## START Material provided

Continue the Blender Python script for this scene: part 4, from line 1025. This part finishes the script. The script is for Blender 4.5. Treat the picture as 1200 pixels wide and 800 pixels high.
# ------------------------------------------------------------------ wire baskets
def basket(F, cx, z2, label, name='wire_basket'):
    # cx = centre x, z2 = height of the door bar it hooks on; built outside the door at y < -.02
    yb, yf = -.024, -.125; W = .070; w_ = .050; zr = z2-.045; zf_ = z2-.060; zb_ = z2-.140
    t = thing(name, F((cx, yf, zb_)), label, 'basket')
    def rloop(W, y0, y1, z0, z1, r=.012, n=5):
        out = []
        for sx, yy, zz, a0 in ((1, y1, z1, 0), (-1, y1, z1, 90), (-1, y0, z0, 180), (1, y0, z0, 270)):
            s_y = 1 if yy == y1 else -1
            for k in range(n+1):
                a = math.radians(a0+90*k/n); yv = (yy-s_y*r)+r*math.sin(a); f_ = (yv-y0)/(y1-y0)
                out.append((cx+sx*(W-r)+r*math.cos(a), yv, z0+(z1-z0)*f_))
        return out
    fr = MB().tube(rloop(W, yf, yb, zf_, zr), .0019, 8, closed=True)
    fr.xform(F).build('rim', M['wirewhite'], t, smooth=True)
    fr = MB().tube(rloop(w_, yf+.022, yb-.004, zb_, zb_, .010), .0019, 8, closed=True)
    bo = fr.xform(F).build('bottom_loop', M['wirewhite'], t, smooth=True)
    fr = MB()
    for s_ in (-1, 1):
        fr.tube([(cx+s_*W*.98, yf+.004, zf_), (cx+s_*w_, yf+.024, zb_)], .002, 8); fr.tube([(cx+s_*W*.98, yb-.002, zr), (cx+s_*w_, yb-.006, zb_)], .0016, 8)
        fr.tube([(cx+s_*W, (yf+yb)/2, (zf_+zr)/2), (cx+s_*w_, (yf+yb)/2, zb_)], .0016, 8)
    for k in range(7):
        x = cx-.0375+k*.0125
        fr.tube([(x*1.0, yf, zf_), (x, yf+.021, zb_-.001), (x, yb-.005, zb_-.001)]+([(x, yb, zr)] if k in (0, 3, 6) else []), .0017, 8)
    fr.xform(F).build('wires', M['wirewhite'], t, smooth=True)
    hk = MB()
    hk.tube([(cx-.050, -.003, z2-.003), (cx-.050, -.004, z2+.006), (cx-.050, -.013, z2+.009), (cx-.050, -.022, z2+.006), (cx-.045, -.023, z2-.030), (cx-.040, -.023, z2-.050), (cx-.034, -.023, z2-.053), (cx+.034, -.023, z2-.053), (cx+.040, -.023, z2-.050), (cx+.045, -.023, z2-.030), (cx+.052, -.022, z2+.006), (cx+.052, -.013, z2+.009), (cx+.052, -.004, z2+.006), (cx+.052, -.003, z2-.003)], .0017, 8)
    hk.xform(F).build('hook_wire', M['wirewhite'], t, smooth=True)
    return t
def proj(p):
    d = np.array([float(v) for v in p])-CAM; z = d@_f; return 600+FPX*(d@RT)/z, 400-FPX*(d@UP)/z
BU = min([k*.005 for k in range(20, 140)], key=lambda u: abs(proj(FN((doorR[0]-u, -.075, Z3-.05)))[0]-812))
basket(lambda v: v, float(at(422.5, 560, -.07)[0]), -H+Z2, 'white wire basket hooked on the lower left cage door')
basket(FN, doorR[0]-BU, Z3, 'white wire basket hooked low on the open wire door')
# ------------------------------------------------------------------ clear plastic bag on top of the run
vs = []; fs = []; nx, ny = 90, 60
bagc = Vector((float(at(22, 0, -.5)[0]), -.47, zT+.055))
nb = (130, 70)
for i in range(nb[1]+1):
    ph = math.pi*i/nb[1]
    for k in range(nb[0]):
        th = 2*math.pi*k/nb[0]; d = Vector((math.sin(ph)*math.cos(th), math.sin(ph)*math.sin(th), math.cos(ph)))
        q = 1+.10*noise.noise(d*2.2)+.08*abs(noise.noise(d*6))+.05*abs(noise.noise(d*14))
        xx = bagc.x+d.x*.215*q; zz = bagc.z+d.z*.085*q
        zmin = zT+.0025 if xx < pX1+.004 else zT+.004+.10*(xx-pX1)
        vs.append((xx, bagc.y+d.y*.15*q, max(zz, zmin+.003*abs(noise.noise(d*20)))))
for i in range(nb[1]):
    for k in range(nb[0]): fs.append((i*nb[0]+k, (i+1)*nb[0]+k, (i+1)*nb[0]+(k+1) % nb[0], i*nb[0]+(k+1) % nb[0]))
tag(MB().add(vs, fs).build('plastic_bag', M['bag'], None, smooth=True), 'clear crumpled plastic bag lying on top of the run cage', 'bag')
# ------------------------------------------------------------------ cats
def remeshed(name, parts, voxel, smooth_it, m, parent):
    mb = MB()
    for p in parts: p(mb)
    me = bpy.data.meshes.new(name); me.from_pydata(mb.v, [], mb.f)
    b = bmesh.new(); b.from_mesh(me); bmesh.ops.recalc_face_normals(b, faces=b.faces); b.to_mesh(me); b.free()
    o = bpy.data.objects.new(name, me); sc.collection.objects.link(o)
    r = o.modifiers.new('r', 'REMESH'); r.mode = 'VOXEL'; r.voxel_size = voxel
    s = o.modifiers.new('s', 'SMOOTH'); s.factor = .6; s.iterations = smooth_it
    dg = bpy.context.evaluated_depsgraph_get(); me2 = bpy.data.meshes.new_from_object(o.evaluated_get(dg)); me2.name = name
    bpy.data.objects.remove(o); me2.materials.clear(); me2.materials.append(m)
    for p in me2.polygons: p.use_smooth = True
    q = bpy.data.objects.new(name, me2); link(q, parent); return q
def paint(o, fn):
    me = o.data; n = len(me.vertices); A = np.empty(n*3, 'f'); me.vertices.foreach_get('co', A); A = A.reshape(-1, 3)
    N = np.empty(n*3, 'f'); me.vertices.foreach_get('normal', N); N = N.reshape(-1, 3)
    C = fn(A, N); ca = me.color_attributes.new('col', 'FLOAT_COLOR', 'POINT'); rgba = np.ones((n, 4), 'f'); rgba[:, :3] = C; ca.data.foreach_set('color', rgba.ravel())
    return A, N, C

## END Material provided

# Problem description:
Every line of the data above should be copied exactly.

# Full output:
Continue the Blender Python script for this scene: part 4, from line 1025. This part finishes the script. The script is for Blender 4.5. Treat the picture as 1200 pixels wide and 800 pixels high.
# ------------------------------------------------------------------ wire baskets
def basket(F, cx, z2, label, name='wire_basket'):
    # cx = centre x, z2 = height of the door bar it hooks on; built outside the door at y < -.02
    yb, yf = -.024, -.125; W = .070; w_ = .050; zr = z2-.045; zf_ = z2-.060; zb_ = z2-.140
    t = thing(name, F((cx, yf, zb_)), label, 'basket')
    def rloop(W, y0, y1, z0, z1, r=.012, n=5):
        out = []
        for sx, yy, zz, a0 in ((1, y1, z1, 0), (-1, y1, z1, 90), (-1, y0, z0, 180), (1, y0, z0, 270)):
            s_y = 1 if yy == y1 else -1
            for k in range(n+1):
                a = math.radians(a0+90*k/n); yv = (yy-s_y*r)+r*math.sin(a); f_ = (yv-y0)/(y1-y0)
                out.append((cx+sx*(W-r)+r*math.cos(a), yv, z0+(z1-z0)*f_))
        return out
    fr = MB().tube(rloop(W, yf, yb, zf_, zr), .0019, 8, closed=True)
    fr.xform(F).build('rim', M['wirewhite'], t, smooth=True)
    fr = MB().tube(rloop(w_, yf+.022, yb-.004, zb_, zb_, .010), .0019, 8, closed=True)
    bo = fr.xform(F).build('bottom_loop', M['wirewhite'], t, smooth=True)
    fr = MB()
    for s_ in (-1, 1):
        fr.tube([(cx+s_*W*.98, yf+.004, zf_), (cx+s_*w_, yf+.024, zb_)], .002, 8); fr.tube([(cx+s_*W*.98, yb-.002, zr), (cx+s_*w_, yb-.006, zb_)], .0016, 8)
        fr.tube([(cx+s_*W, (yf+yb)/2, (zf_+zr)/2), (cx+s_*w_, (yf+yb)/2, zb_)], .0016, 8)
    for k in range(7):
        x = cx-.0375+k*.0125
        fr.tube([(x*1.0, yf, zf_), (x, yf+.021, zb_-.001), (x, yb-.005, zb_-.001)]+([(x, yb, zr)] if k in (0, 3, 6) else []), .0017, 8)
    fr.xform(F).build('wires', M['wirewhite'], t, smooth=True)
    hk = MB()
    hk.tube([(cx-.050, -.003, z2-.003), (cx-.050, -.004, z2+.006), (cx-.050, -.013, z2+.009), (cx-.050, -.022, z2+.006), (cx-.045, -.023, z2-.030), (cx-.040, -.023, z2-.050), (cx-.034, -.023, z2-.053), (cx+.034, -.023, z2-.053), (cx+.040, -.023, z2-.050), (cx+.045, -.023, z2-.030), (cx+.052, -.022, z2+.006), (cx+.052, -.013, z2+.009), (cx+.052, -.004, z2+.006), (cx+.052, -.003, z2-.003)], .0017, 8)
    hk.xform(F).build('hook_wire', M['wirewhite'], t, smooth=True)
    return t
def proj(p):
    d = np.array([float(v) for v in p])-CAM; z = d@_f; return 600+FPX*(d@RT)/z, 400-FPX*(d@UP)/z
BU = min([k*.005 for k in range(20, 140)], key=lambda u: abs(proj(FN((doorR[0]-u, -.075, Z3-.05)))[0]-812))
basket(lambda v: v, float(at(422.5, 560, -.07)[0]), -H+Z2, 'white wire basket hooked on the lower left cage door')
basket(FN, doorR[0]-BU, Z3, 'white wire basket hooked low on the open wire door')
# ------------------------------------------------------------------ clear plastic bag on top of the run
vs = []; fs = []; nx, ny = 90, 60
bagc = Vector((float(at(22, 0, -.5)[0]), -.47, zT+.055))
nb = (130, 70)
for i in range(nb[1]+1):
    ph = math.pi*i/nb[1]
    for k in range(nb[0]):
        th = 2*math.pi*k/nb[0]; d = Vector((math.sin(ph)*math.cos(th), math.sin(ph)*math.sin(th), math.cos(ph)))
        q = 1+.10*noise.noise(d*2.2)+.08*abs(noise.noise(d*6))+.05*abs(noise.noise(d*14))
        xx = bagc.x+d.x*.215*q; zz = bagc.z+d.z*.085*q
        zmin = zT+.0025 if xx < pX1+.004 else zT+.004+.10*(xx-pX1)
        vs.append((xx, bagc.y+d.y*.15*q, max(zz, zmin+.003*abs(noise.noise(d*20)))))
for i in range(nb[1]):
    for k in range(nb[0]): fs.append((i*nb[0]+k, (i+1)*nb[0]+k, (i+1)*nb[0]+(k+1) % nb[0], i*nb[0]+(k+1) % nb[0]))
tag(MB().add(vs, fs).build('plastic_bag', M['bag'], None, smooth=True), 'clear crumpled plastic bag lying on top of the run cage', 'bag')
# ------------------------------------------------------------------ cats
def remeshed(name, parts, voxel, smooth_it, m, parent):
    mb = MB()
    for p in parts: p(mb)
    me = bpy.data.meshes.new(name); me.from_pydata(mb.v, [], mb.f)
    b = bmesh.new(); b.from_mesh(me); bmesh.ops.recalc_face_normals(b, faces=b.faces); b.to_mesh(me); b.free()
    o = bpy.data.objects.new(name, me); sc.collection.objects.link(o)
    r = o.modifiers.new('r', 'REMESH'); r.mode = 'VOXEL'; r.voxel_size = voxel
    s = o.modifiers.new('s', 'SMOOTH'); s.factor = .6; s.iterations = smooth_it
    dg = bpy.context.evaluated_depsgraph_get(); me2 = bpy.data.meshes.new_from_object(o.evaluated_get(dg)); me2.name = name
    bpy.data.objects.remove(o); me2.materials.clear(); me2.materials.append(m)
    for p in me2.polygons: p.use_smooth = True
    q = bpy.data.objects.new(name, me2); link(q, parent); return q
def paint(o, fn):
    me = o.data; n = len(me.vertices); A = np.empty(n*3, 'f'); me.vertices.foreach_get('co', A); A = A.reshape(-1, 3)
    N = np.empty(n*3, 'f'); me.vertices.foreach_get('normal', N); N = N.reshape(-1, 3)
    C = fn(A, N); ca = me.color_attributes.new('col', 'FLOAT_COLOR', 'POINT'); rgba = np.ones((n, 4), 'f'); rgba[:, :3] = C; ca.data.foreach_set('color', rgba.ravel())
    return A, N, C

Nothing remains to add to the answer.